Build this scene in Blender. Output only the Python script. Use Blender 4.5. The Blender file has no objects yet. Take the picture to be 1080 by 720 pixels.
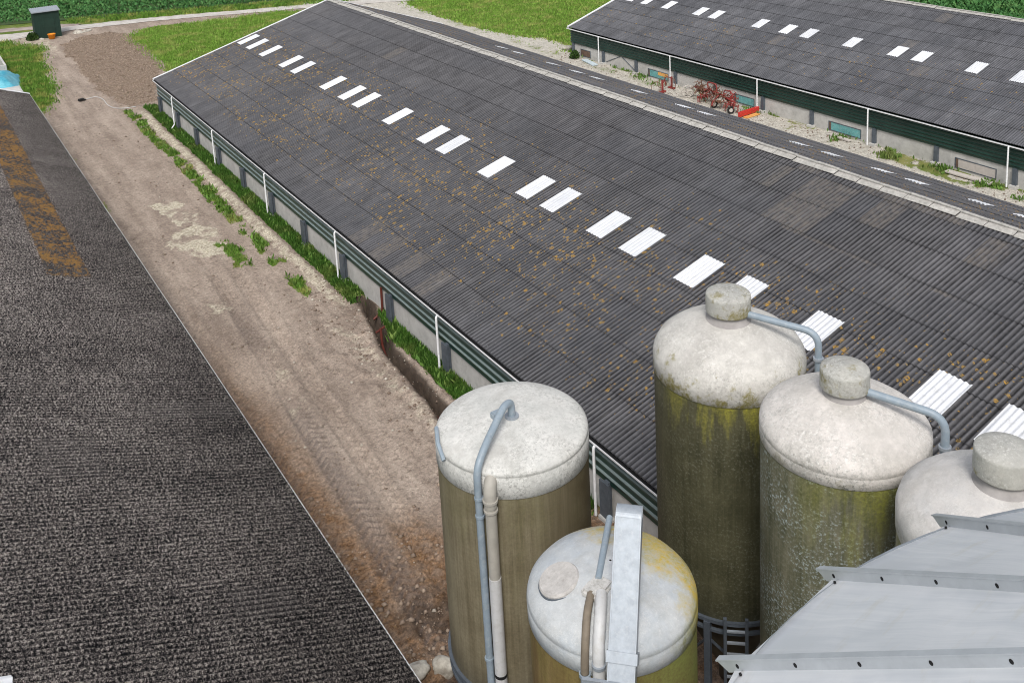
import bpy, bmesh, math, random
import numpy as np
from mathutils import Vector, Matrix
rng = np.random.default_rng(7); random.seed(7)
SC = bpy.context.scene; COL = SC.collection
R = math.radians
CAMZ = 21.55
# ------------------------------------------------------------------ tagging
def tag(o, label=None, cat=None, group=None, kind=None):
    if label: o['label'] = label
    if cat: o['category'] = cat
    if group: o['group'] = group
    if kind: o['kind'] = kind
    return o
def thing(name, label, cat, loc=(0, 0, 0), rotz=0, group=None):
    o = bpy.data.objects.new(name, None); COL.objects.link(o)
    o.location = loc; o.rotation_euler = (0, 0, rotz); o.empty_display_size = .3
    return tag(o, label, cat, group)
def link(name, me, m, parent=None, loc=None):
    o = bpy.data.objects.new(name, me); COL.objects.link(o)
    if m is not None: me.materials.append(m)
    if parent is not None: o.parent = parent
    if loc is not None: o.location = loc
    return o
def obj(name, bm, m, parent=None, smooth=False, loc=None):
    me = bpy.data.meshes.new(name); bmesh.ops.recalc_face_normals(bm, faces=bm.faces)
    bm.to_mesh(me); bm.free()
    if smooth:
        for p in me.polygons: p.use_smooth = True
    return link(name, me, m, parent, loc)
def npmesh(name, V, F, uv=None, smooth=False):
    """V (n,3), F (m,k) constant k"""
    me = bpy.data.meshes.new(name); n = len(V); m, k = F.shape
    me.vertices.add(n); me.vertices.foreach_set('co', np.ascontiguousarray(V, dtype=np.float32).ravel())
    me.loops.add(m * k); me.loops.foreach_set('vertex_index', np.ascontiguousarray(F, dtype=np.int32).ravel())
    me.polygons.add(m); me.polygons.foreach_set('loop_start', np.arange(0, m * k, k, dtype=np.int32))
    me.polygons.foreach_set('loop_total', np.full(m, k, dtype=np.int32))
    if smooth: me.polygons.foreach_set('use_smooth', np.ones(m, dtype=bool))
    if uv is not None:
        l = me.uv_layers.new(name='UVMap'); l.data.foreach_set('uv', np.ascontiguousarray(uv[F.ravel()], dtype=np.float32).ravel())
    me.update(calc_edges=True); return me
def copy_tree(o, parent=None):
    c = o.copy(); COL.objects.link(c)
    if parent is not None: c.parent = parent
    for ch in list(o.children): copy_tree(ch, c)
    return c
# ------------------------------------------------------------------ shapes
def bx(bm, x0, x1, y0, y1, z0, z1, M=None):
    vs = [bm.verts.new((x, y, z)) for x in (x0, x1) for y in (y0, y1) for z in (z0, z1)]
    if M is not None:
        for v in vs: v.co = M @ v.co
    for f in ((0, 1, 3, 2), (4, 6, 7, 5), (0, 4, 5, 1), (2, 3, 7, 6), (0, 2, 6, 4), (1, 5, 7, 3)): bm.faces.new([vs[i] for i in f])
def box(x0, x1, y0, y1, z0, z1, bev=0.0):
    bm = bmesh.new(); bx(bm, x0, x1, y0, y1, z0, z1)
    if bev: bmesh.ops.bevel(bm, geom=bm.edges[:], offset=bev, segments=2, affect='EDGES')
    return bm
def tube(bm, pts, r, n=12, caps=True):
    pts = [Vector(p) for p in pts]; rs = r if isinstance(r, (list, tuple)) else [r] * len(pts)
    rings = []; up = None
    for i, p in enumerate(pts):
        if i == 0: d = pts[1] - p
        elif i == len(pts) - 1: d = p - pts[i - 1]
        else: d = (pts[i + 1] - p).normalized() + (p - pts[i - 1]).normalized()
        d.normalize()
        if up is None:
            a = Vector((0, 0, 1)) if abs(d.z) < .9 else Vector((1, 0, 0)); up = (a - d * a.dot(d)).normalized()
        else: up = (up - d * up.dot(d)).normalized()
        s = d.cross(up)
        rings.append([bm.verts.new(p + (up * math.cos(2 * math.pi * k / n) + s * math.sin(2 * math.pi * k / n)) * rs[i]) for k in range(n)])
    for a, b in zip(rings, rings[1:]):
        for k in range(n): bm.faces.new((a[k], a[(k + 1) % n], b[(k + 1) % n], b[k]))
    if caps:
        for q in (rings[0], rings[-1][::-1]): bm.faces.new([bm.verts.new(v.co) for v in q])
def smooth_path(P, n=6):
    P = [Vector(p) for p in P]; out = []
    for i in range(len(P) - 1):
        p0 = P[max(i - 1, 0)]; p1 = P[i]; p2 = P[i + 1]; p3 = P[min(i + 2, len(P) - 1)]
        for k in range(n):
            t = k / n
            out.append(.5 * ((2 * p1) + (p2 - p0) * t + (2 * p0 - 5 * p1 + 4 * p2 - p3) * t * t + (3 * p1 - p0 - 3 * p2 + p3) * t ** 3))
    return out + [P[-1]]
def fillet(P, rad, n=6):
    P = [Vector(p) for p in P]; out = [P[0]]
    for a, b, c in zip(P, P[1:], P[2:]):
        u = (a - b).normalized(); v = (c - b).normalized(); L = min(rad, (a - b).length * .48, (c - b).length * .48)
        for k in range(n + 1):
            t = k / n; out.append((b + u * L) * (1 - t) ** 2 + b * 2 * t * (1 - t) + (b + v * L) * t * t)
    return out + [P[-1]]
def lathe(name, prof, m, parent=None, n=72, cx=0, cy=0, smooth=True, wob=0.0, seed=0):
    prof = np.array(prof, float); k = len(prof)
    a = np.linspace(0, 2 * np.pi, n + 1); rr = np.random.default_rng(seed)
    V = np.zeros((n + 1, k, 3)); uv = np.zeros((n + 1, k, 2)); s = np.r_[0, np.cumsum(np.hypot(*np.diff(prof, axis=0).T))]
    w = 1 + wob * (np.sin(a * 2 + rr.uniform(0, 6)) * .6 + np.sin(a * 3 + rr.uniform(0, 6)) * .4)
    V[:, :, 0] = cx + np.cos(a)[:, None] * prof[None, :, 0] * w[:, None]; V[:, :, 1] = cy + np.sin(a)[:, None] * prof[None, :, 0] * w[:, None]; V[:, :, 2] = prof[None, :, 1]
    R0 = prof[:, 0].max(); uv[:, :, 0] = (a * R0)[:, None]; uv[:, :, 1] = prof[None, :, 1]
    i, j = np.meshgrid(np.arange(n), np.arange(k - 1), indexing='ij'); q = (i * k + j).ravel()
    F = np.stack([q, q + k, q + k + 1, q + 1], 1)
    me = npmesh(name, V.reshape(-1, 3), F, uv.reshape(-1, 2), smooth)
    return link(name, me, m, parent)
# ------------------------------------------------------------------ material builder
class B:
    def __init__(s, name):
        s.m = bpy.data.materials.new(name); s.m.use_nodes = True; s.nt = s.m.node_tree; s.nt.nodes.clear()
    def n(s, t, **p):
        x = s.nt.nodes.new(t)
        for k, v in p.items(): setattr(x, k, v)
        return x
    def put(s, sock, v):
        if v is None: return
        if isinstance(v, bpy.types.NodeSocket): s.nt.links.new(v, sock)
        elif isinstance(v, (int, float)):
            try: sock.default_value = v
            except Exception: sock.default_value = (v, v, v)
        else:
            v = tuple(v); sock.default_value = v + (1,) if (len(v) == 3 and sock.type == 'RGBA') else v
    def tc(s, k='Object'): return s.n('ShaderNodeTexCoord').outputs[k]
    def attr(s, k): return s.n('ShaderNodeAttribute', attribute_name=k).outputs['Fac']
    def scale(s, v, x, y, z=1, off=(0, 0, 0)):
        q = s.n('ShaderNodeMapping'); s.put(q.inputs['Vector'], v); q.inputs['Scale'].default_value = (x, y, z); q.inputs['Location'].default_value = off; return q.outputs[0]
    def noise(s, v, sc, det=4, ro=.6, dist=0, col=False):
        q = s.n('ShaderNodeTexNoise'); s.put(q.inputs['Vector'], v); q.inputs['Scale'].default_value = sc; q.inputs['Detail'].default_value = det; q.inputs['Roughness'].default_value = ro; q.inputs['Distortion'].default_value = dist
        return q.outputs['Color' if col else 'Fac']
    def vor(s, v, sc, out='Distance', rnd=1):
        q = s.n('ShaderNodeTexVoronoi'); s.put(q.inputs['Vector'], v); q.inputs['Scale'].default_value = sc; q.inputs['Randomness'].default_value = rnd; return q.outputs[out]
    def math(s, op, a, b=None, c=None, clamp=False):
        q = s.n('ShaderNodeMath', operation=op, use_clamp=clamp)
        for i, x in enumerate((a, b, c)): s.put(q.inputs[i], x)
        return q.outputs[0]
    def rng(s, v, a, b, c=0, d=1):
        q = s.n('ShaderNodeMapRange', clamp=True); s.put(q.inputs[0], v)
        for i, x in enumerate((a, b, c, d)): q.inputs[i + 1].default_value = x
        return q.outputs[0]
    def mix(s, f, a, b, mode='MIX'):
        q = s.n('ShaderNodeMix', data_type='RGBA', blend_type=mode); s.put(q.inputs[0], f); s.put(q.inputs[6], a); s.put(q.inputs[7], b); return q.outputs[2]
    def mulc(s, c, v):
        q = s.n('ShaderNodeMix', data_type='RGBA', blend_type='MULTIPLY'); q.inputs[0].default_value = 1; s.put(q.inputs[6], c)
        k = s.n('ShaderNodeCombineColor')
        for i in range(3): s.put(k.inputs[i], v)
        s.nt.links.new(k.outputs[0], q.inputs[7]); return q.outputs[2]
    def sep(s, v):
        q = s.n('ShaderNodeSeparateXYZ'); s.put(q.inputs[0], v); return q.outputs
    def comb(s, x, y, z=0):
        q = s.n('ShaderNodeCombineXYZ')
        for i, v in enumerate((x, y, z)): s.put(q.inputs[i], v)
        return q.outputs[0]
    def white(s, v):
        q = s.n('ShaderNodeTexWhiteNoise', noise_dimensions='3D'); s.put(q.inputs['Vector'], v); return q.outputs['Value']
    def bump(s, h, st=.5, d=.02, nrm=None):
        q = s.n('ShaderNodeBump'); q.inputs['Strength'].default_value = st; q.inputs['Distance'].default_value = d; s.put(q.inputs['Height'], h)
        if nrm is not None: s.put(q.inputs['Normal'], nrm)
        return q.outputs[0]
    def out(s, col, rough=.8, metal=0, nrm=None, spec=.3):
        p = s.n('ShaderNodeBsdfPrincipled'); o = s.n('ShaderNodeOutputMaterial'); s.put(p.inputs['Base Color'], col); s.put(p.inputs['Roughness'], rough); s.put(p.inputs['Metallic'], metal)
        p.inputs['Specular IOR Level'].default_value = spec
        if nrm is not None: s.put(p.inputs['Normal'], nrm)
        s.nt.links.new(p.outputs[0], o.inputs[0]); return s.m
def simple(name, col, rough=.6, metal=0, var=.25, sc=3, spec=.3, dirt=None, bump=0):
    b = B(name); v = b.tc('Object'); f = b.noise(v, sc, 5, .65)
    c = b.mulc(col, b.rng(f, .25, .75, 1 - var, 1 + var))
    if dirt: c = b.mix(b.math('MULTIPLY', b.rng(b.noise(v, sc * 2.3, 6, .7), .5, .72), dirt[1]), c, dirt[0])
    return b.out(c, rough, metal, b.bump(b.noise(v, sc * 12, 4), .4, bump) if bump else None, spec)
M = {}
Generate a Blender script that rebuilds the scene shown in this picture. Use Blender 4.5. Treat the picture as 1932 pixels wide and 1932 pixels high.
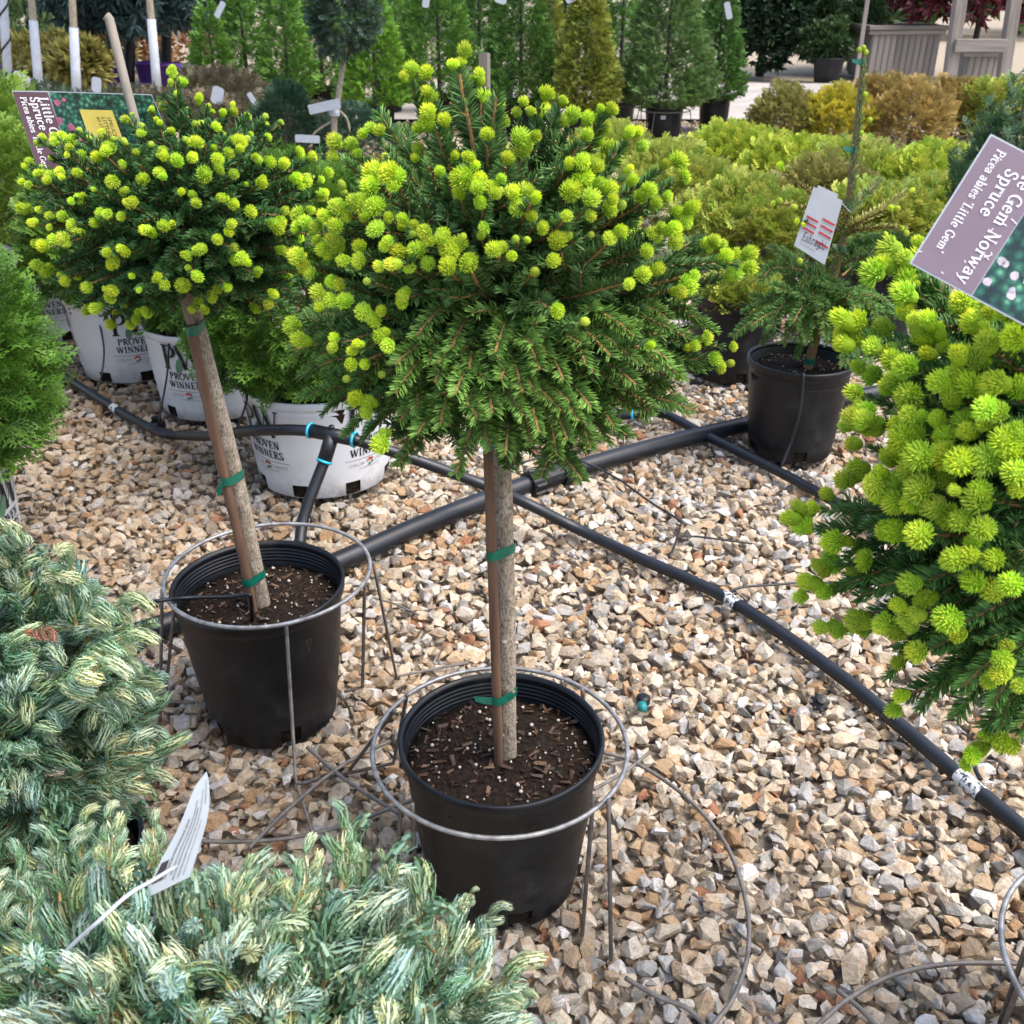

# # # # #

Task objective: Where a line of the records above holds the word "Blender", copy that line.

Right answer:
Build this scene in Blender. Output only the Python script. Use Blender 4.5. The Blender file has no objects yet. Take the picture to be 1080 by 720 pixels.
Generate a Blender script that rebuilds the scene shown in this picture. Use Blender 4.5. Treat the picture as 1932 pixels wide and 1932 pixels high.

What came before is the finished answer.